Na Fundação “Voz da Mulher”, uma organização pioneira no departamento de Colônia, os integrantes da equipe de Cartas Vivas tiveram a oportunidade de conhecer o trabalho que essa entidade vem desenvolvendo desde 1992 com mulheres, meninas, meninos e adolescentes em situação de violência familiar e abuso sexual.

A Fundação, constituída por pessoas da Igreja Evangélica Valdense do Rio da Prata, realiza tarefas de intervenção, prevenção e capacitação, e tem presença em hospitais, escolas, igrejas e outras instituições.
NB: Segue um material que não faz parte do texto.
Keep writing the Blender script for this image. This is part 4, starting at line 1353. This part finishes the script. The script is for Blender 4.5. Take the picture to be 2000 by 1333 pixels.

A equipe de Cartas Vivas encontrou-se com representantes da Primeira Campanha Nacional contra Maus Tratos de Crianças e Adolescentes, lançada em 2003 sob o nome “Um trato por um bom trato”. A campanha consiste numa vacinação simbólica com o objetivo de sensibilizar a sociedade. As pessoas ‘vacinadas’ se comprometem a escutar crianças e adolescentes vítimas de maus tratos e a protegê-los.

Na Obra Ecumênica do Bairro Apago, uma iniciativa da Federação de Igrejas Evangélicas do Uruguai, a equipe de Cartas Vivas entrou em contato com um trabalho de duas décadas dirigido a crianças, jovens e mulheres. No bairro, localizado ao norte da capital, vivem milhares de famílias de escassos recursos. Este trabalho se baseia na convicção de que a sociedade deve promover os setores excluídos em vez de reprimir os efeitos de um sistema social injusto.

As visitas de Cartas Vivas acontecem no contexto da Década do CMI para a Superação da Violência, com o propósito de preparar a Convocação Ecumênica Internacional pela Paz, que terá lugar em Kingston, na Jamaica, em maio de 2011.